Para técnicos no assunto, as ações isoladas são positivas, mas o ideal seria que existissem planos integrados entre municípios que compartilham das mesmas bacias. A não integração, justificam os municípios, ocorre porque os Recursos Hídricos dependem de permissão do DAEE [órgão estadual] e da ANA [Agência Nacional de Águas, órgão federal]. “Se o prefeito aqui quiser fazer algo com Itupeva ou com Jarinu, tem que ter permissão dessas duas agências”, diz Yatim, de Jundiaí.

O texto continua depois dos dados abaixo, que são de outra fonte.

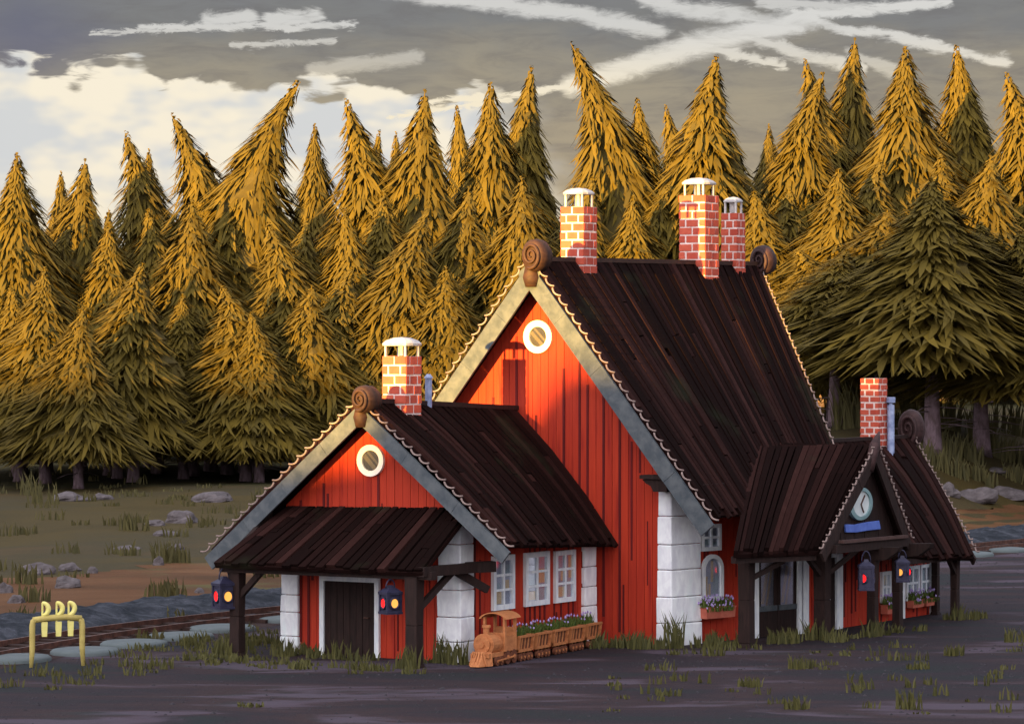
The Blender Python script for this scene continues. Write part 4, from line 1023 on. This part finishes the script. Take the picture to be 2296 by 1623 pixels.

O prefeito de Limeira tem opinião parecida. “A água tratada em Limeira beneficia o piracicabano. Mas água é uma questão que extrapola até regional”, diz Hadich, citando que boa parte dos rios depende do que ocorre em Minas Gerais. Não há nenhuma ação concreta de integração com os municípios vizinhos. Entretanto, ele afirmou que foi criado um fórum entre os municípios que participam do manancial do Pinhal para esse tipo de discussão.

Na avaliação de Andrea Borges, gerente técnica do Consórcio PCJ, a crise de abastecimento tem ajudado a mudar um pouco o comportamento das autarquias. Ela conta que até se configurar a atual escassez, a atuação dos gestores públicos era focada “na superfície”, com pouca importância às redes de abastecimento e a planos de longo prazo. Segundo ela, até o ano passado era incomum a presença de prefeitos em reuniões do consórcio. Com a importância que o tema ganhou, “eles agora se sentem obrigados a sentar e a procurar uma solução conjunta.”

Saneamento e água nunca foram uma prioridade, segundo Andrea. “Sempre tivemos a ideia que não haveria problemas na região devido à abundância dos rios”, afirma. O foco hoje, defende ela, no entanto, precisa ser cada vez mais ampliado para obras estruturais e de longo prazo.